__Directions__
Report, as a bare number, how many lines of the material below contain the word "from".

__Provided material__
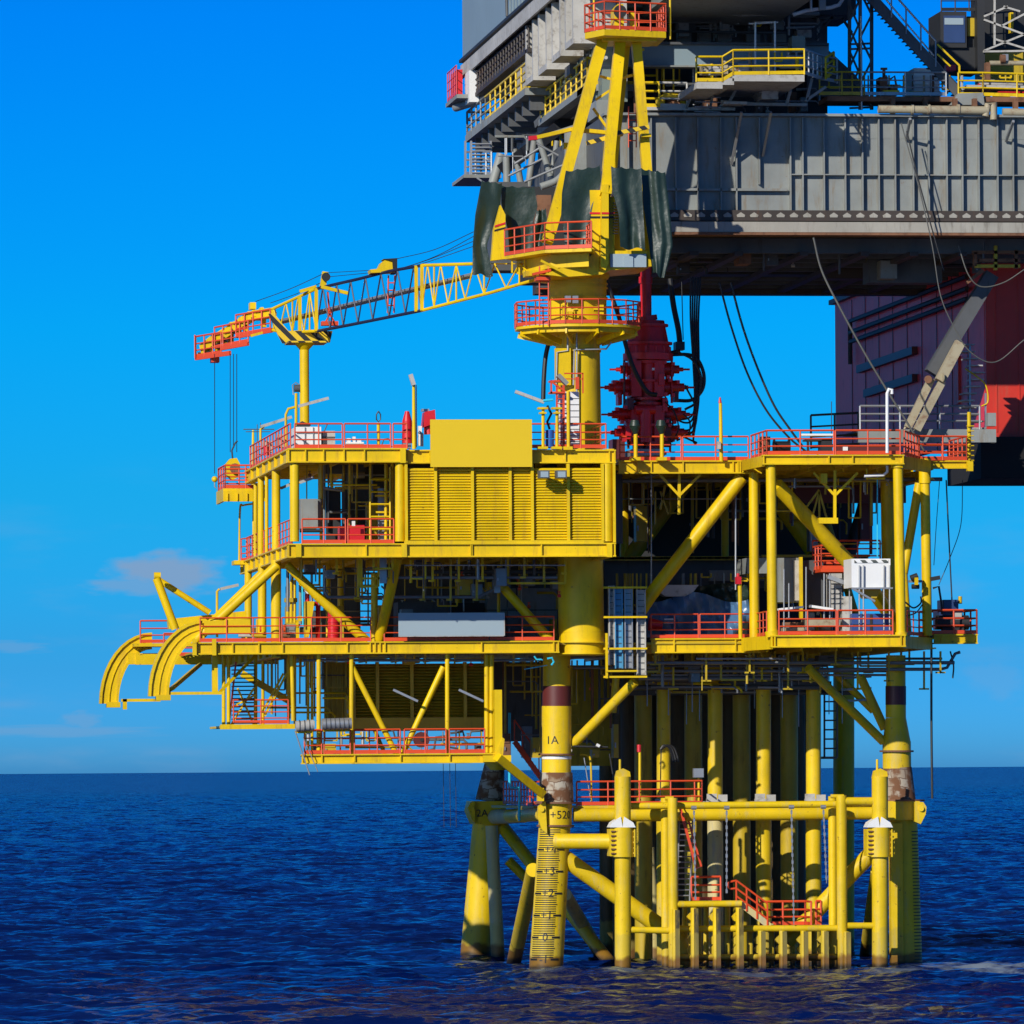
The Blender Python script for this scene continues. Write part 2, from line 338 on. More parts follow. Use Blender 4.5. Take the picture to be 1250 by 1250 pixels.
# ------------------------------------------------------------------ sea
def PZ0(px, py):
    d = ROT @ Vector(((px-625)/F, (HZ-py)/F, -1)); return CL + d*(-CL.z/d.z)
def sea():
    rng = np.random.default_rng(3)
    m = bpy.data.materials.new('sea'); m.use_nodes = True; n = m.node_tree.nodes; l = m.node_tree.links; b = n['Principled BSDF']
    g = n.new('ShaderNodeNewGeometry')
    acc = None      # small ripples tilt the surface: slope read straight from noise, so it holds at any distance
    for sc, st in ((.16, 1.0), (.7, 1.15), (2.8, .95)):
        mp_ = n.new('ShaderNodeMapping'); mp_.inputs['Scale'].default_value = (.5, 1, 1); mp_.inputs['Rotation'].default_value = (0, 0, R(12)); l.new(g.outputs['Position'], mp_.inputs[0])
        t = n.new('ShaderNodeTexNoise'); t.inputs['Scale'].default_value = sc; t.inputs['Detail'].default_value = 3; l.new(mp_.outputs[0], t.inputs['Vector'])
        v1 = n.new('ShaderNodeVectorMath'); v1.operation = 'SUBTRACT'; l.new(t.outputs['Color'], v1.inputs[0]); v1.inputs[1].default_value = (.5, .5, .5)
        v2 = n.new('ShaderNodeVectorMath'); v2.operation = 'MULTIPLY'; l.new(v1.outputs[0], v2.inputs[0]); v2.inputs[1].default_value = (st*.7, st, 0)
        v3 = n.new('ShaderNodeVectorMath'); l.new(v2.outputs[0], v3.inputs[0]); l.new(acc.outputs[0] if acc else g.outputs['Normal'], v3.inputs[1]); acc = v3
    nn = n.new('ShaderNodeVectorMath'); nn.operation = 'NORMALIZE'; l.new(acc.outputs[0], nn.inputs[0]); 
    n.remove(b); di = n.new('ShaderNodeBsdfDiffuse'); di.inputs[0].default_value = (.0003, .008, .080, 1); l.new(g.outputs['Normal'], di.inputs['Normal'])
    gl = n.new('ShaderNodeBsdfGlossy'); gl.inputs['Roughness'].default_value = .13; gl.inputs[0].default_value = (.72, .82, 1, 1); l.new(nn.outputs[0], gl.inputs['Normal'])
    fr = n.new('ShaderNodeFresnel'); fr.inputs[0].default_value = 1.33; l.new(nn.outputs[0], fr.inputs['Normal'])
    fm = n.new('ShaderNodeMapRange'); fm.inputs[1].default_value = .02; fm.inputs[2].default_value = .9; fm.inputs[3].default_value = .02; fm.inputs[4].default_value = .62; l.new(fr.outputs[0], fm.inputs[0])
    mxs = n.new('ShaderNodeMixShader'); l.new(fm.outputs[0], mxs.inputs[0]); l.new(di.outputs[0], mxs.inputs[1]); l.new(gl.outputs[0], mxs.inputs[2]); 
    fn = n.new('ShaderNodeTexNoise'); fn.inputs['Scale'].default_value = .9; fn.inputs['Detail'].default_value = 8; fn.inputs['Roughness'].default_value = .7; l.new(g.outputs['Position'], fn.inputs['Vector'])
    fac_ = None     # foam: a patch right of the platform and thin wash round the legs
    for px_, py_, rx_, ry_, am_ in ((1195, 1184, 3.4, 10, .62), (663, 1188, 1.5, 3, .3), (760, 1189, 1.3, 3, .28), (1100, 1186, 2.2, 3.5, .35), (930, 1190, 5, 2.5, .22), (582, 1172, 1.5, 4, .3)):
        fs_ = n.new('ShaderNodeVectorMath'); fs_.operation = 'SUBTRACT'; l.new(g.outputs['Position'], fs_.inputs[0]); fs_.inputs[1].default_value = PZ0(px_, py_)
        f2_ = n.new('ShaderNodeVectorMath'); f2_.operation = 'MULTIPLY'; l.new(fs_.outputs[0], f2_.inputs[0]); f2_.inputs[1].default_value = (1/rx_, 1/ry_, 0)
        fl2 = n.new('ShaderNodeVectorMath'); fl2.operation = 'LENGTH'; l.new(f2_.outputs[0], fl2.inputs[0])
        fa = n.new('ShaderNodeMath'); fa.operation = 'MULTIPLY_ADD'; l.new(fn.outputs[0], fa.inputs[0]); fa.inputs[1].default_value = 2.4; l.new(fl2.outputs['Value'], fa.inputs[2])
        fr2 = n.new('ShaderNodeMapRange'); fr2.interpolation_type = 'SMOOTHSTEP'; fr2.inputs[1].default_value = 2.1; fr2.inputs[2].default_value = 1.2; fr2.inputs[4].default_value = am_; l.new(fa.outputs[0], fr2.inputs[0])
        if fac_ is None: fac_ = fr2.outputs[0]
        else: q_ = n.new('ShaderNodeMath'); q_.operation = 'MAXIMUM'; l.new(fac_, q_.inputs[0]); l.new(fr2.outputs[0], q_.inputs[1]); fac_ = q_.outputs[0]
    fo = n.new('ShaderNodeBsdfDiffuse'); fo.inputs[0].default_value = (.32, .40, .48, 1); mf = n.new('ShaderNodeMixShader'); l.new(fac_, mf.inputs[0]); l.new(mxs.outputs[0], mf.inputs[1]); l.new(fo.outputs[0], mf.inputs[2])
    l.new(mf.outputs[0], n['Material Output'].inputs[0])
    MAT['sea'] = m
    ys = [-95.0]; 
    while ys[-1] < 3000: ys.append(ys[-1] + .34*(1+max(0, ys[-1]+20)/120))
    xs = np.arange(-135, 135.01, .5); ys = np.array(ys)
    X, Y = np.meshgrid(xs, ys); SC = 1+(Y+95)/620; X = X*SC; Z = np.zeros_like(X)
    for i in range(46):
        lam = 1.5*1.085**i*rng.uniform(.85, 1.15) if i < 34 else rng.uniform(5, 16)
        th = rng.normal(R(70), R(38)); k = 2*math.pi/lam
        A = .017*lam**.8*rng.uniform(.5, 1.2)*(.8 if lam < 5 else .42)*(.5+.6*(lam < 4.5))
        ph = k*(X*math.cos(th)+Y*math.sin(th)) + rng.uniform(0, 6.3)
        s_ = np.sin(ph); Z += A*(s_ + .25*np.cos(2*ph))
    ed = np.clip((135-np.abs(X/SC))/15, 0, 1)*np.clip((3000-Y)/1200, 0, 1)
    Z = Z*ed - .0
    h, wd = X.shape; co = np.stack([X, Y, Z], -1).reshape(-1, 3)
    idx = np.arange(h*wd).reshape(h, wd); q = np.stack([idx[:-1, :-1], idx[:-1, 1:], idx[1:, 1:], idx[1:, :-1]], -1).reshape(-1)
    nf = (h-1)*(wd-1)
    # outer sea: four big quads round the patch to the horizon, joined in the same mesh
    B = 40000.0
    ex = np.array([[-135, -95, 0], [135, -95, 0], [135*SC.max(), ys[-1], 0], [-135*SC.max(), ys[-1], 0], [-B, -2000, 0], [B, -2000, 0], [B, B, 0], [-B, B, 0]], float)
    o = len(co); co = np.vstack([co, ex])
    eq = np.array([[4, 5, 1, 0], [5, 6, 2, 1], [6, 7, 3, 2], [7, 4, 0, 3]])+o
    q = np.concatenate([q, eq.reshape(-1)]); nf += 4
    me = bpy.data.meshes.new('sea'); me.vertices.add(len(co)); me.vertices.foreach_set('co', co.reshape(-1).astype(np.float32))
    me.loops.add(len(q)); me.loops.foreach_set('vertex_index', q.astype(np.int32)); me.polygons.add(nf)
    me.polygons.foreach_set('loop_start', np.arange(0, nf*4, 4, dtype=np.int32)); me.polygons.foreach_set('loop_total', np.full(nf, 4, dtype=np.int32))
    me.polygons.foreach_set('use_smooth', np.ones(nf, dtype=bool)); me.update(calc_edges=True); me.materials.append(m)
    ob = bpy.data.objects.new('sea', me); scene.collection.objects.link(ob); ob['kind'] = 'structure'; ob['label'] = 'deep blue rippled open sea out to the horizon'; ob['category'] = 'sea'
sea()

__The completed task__
2